En esa cinta, John Belushi pilotea un avión de combate enloquecido, provocando más destrozos que un ataque real, mientras entona una canción que algunos aquí llaman “Corazón de teja” y otros “Corazón de Texas”. (La “x” y la “s” provocan todo un cambio geográfico, más terrible que los postulados por la Real Academia de la Lengua).
Me dice un estudiante de música que en “El último Emperador” de Bernardo Bertolucci se escucha a ritmo de ragtime la cumbia de “El chinito bailador”, hace unos años regrabada por Lizárraga Musical. Mi madre me confirma que de niña veía que la bailaban sólo las mujeres. ¿La consideraría en los cincuentas una melodía poco varonil o imperaba con mayor brío el racismo local hacia los orientales? Vaya.
Como detalle curioso, compartiré que todavía a principios del Siglo 20 “Las mañanitas” se le cantaban únicamente a las mujeres en sus cumpleaños. Se consideraba impropio a un varón entonarle esa emotiva romanza amorosa. La descontrucción del patriarcado a ratos ha sido invisible.
Otro hit gringo perdido que pegó mucho aquí, según Amado Nervo en sus crónicas de El Correo de la Tarde, se llamaba After the Ball, clásico vals de tres por cuatro que, de tan repetido y mencionado en las tertulias provocó que hasta Nervo estuviera en contra suya. De hecho a todos los hombres les molestaba por irreal, mientras que a las mujeres les parecía lo máximo.
La trama de la canción pone a un caballero ya maduro a quien una sobrina imprudente le pregunta por qué nunca se ha casado y por qué no tiene hogar ni bebés. El tipo se pone a filosofar -de la manera en la que sólo pueden hacerlo aquellos hombres que han desperdiciado su juventud en francachelas- y le dice que “después del baile todo termina, quedan las ilusiones rotas y mi vida se destruyó después de un vals”.

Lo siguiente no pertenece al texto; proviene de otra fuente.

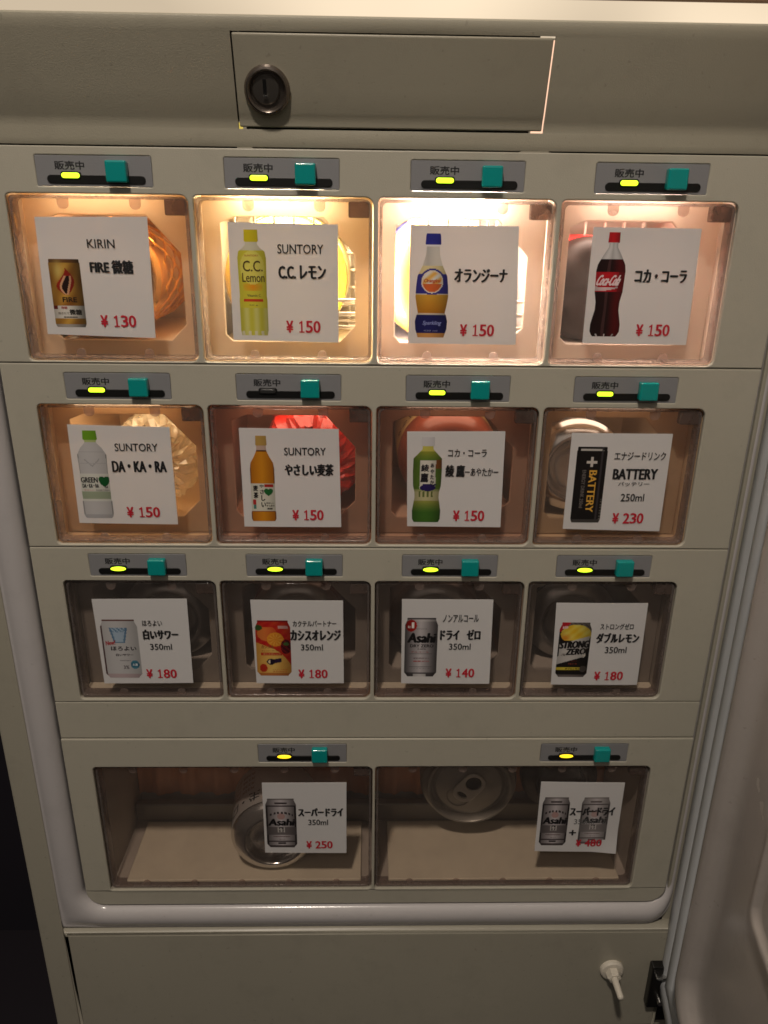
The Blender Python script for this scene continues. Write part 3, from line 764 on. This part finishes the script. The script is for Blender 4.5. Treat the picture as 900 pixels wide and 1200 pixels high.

Sucede que una dama a la que galanteaba le pidió que la dejara sola para tomar agua; él la siguió discreto y la sorprendió besando a un hombre. La mandó al Hades; ella intentó explicarle mientras él se negaba hasta que, años más tarde, ya muerta la mujer, descubre gracias a una carta que el tipo del casto beso era su hermano. Fin de la historia, fin del vals y fin de la fiesta.
Pero la melodía boreal más antigua en aclimatarse en nuestras marismas fue también una de las más gringas: “Oh, Susannah” (1848), de Stephen Foster, que durante los tiempos de la Fiebre de Oro, cuando Mazatlán estaba en la ruta de los vapores a San Francisco, hasta llegó a considerarse composición local, según rescata Herrera y Cairo. Hasta se habla de que en una derruida finca del Viejo Mazatlán el fantasma de una mujer se paseaba en las noches entonándola y bailándola con gran energía.
¿Será que los niños que cantan la versión de Tatiana en las piñatas, sin darse cuenta, están recuperando así una tradición perdida? La verdad hoy no me atrevería a establecerlo. Pero aceptemos nuestra música de banda, regional mexicana, y busquemos la armonía: los derechos de nosotros terminan donde empiezan los de los demás.